I took very few photos
of the last hour and three quarters of the race, my humour taking its final
knock with less than an hour and 20 minutes to go when the last remaining
Peugeot of the Oreca Matmut team went the way of all Peugeots in 2010, to
the despair of Hugues de Chaunac. What a complete and unmitigated disaster
for the two French teams. I wonder what odds you would have got from your
local Le Mans bookie on the Friday morning on all four Peugeots failing to
finish? Enough to pay for next year's trip for sure!
So the time counted down
and Audi won again. And that was about it really. It's not that I dislike
Audi, no, not at all, or that I favoured Peugeot, I just wanted a good race
to the flag, and we were robbed of that at every point; we were even
deprived of the chance to see the Oreca Peugeot chase after the #7 Audi.

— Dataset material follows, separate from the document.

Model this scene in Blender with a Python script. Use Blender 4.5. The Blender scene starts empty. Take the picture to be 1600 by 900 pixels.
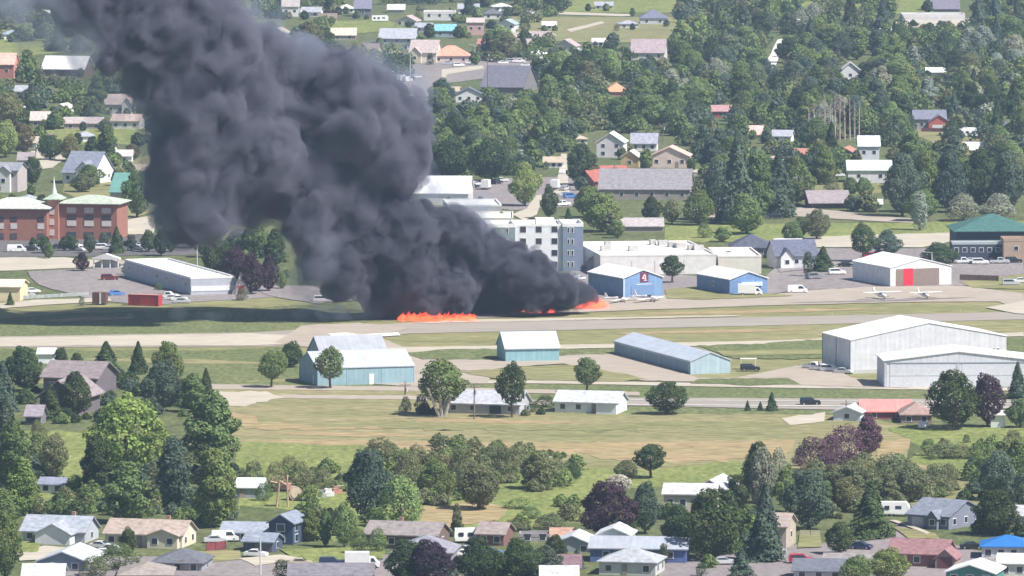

Chasing for the win was a hopeless task of course, but it would have been
good to see that Peugeot run at its ultimate pace while it tried to gain the
third place on the podium.
I had no great desire to stay to watch the celebrations so I
quit my seat moments after the Audi "train" crossed the line and I was
standing beside James' car in the garage blanc at five past three...
James and Tony soon arrived to join me and both set off back
to the hotel, James cleverly avoiding the heavy traffic by taking his Arnage
detour again, a cunning plan which saw us back at base by 4 pm.